Linux Kernel 5.9 Gets First Point Release, It’s Now Marked as “Stable”

Linux Kernel 5.9 Stable


The latest Linux 5.9 kernel series received its first point release, which also marks the branch as “stable” on the kernel.org website and therefore ready for mass adoption.

Released last weekend, the Linux kernel 5.9 series introduces numerous new features and improvements, such as support for the Unicore architecture, support for the x86 FSGSBASE instructions, Zstandard (Zsdt) compression support for building x86 kernels, and support for extended attributes for NFS 4.2 clients.

It also brings a new rescue= mount option and various performance improvements for the Btrfs file system, full support for asynchronous buffered read operations in the io_uring subsystem, improved management of anonymous memory, capacity awareness for the deadline scheduler, and a new sysctl knob.
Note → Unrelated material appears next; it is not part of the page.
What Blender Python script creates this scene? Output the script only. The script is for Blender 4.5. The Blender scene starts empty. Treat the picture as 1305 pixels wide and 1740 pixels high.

Of course, Linux kernel 5.9 also ships with lots of new and updated drivers to support newer hardware. Therefore, it is highly recommended to be used on machines where older kernel versions do not offer support for the respective hardware components.

Announced today by Greg Kroah-Hartman, Linux kernel 5.9.1 is here as the first point release in the series, also marking the Linux 5.9 branch as “stable” on the kernel.org website, from where you can download the source tarball if you fancy compiling your own kernel or you’re a Linux OS maintainer.

This is a small bugfix release that includes a total of 19 changes, with 119 insertions and 64 deletions. Besides the bug fixes, Linux kernel 5.9.1 also adds Telit FT980-KS composition, support for FreeCalypso JTAG+UART adapters, device-id for the HP GC device, and Cellient MPL200 card option.

Linux OS vendors are recommended to upgrade to the Linux 5.9 kernel series as soon as possible, especially if they’re using a kernel that’s no longer supported. At the moment, no mainstream distribution is running Linux 5.9, but Arch Linux could be the first since the kernel is already in its Testing repositories.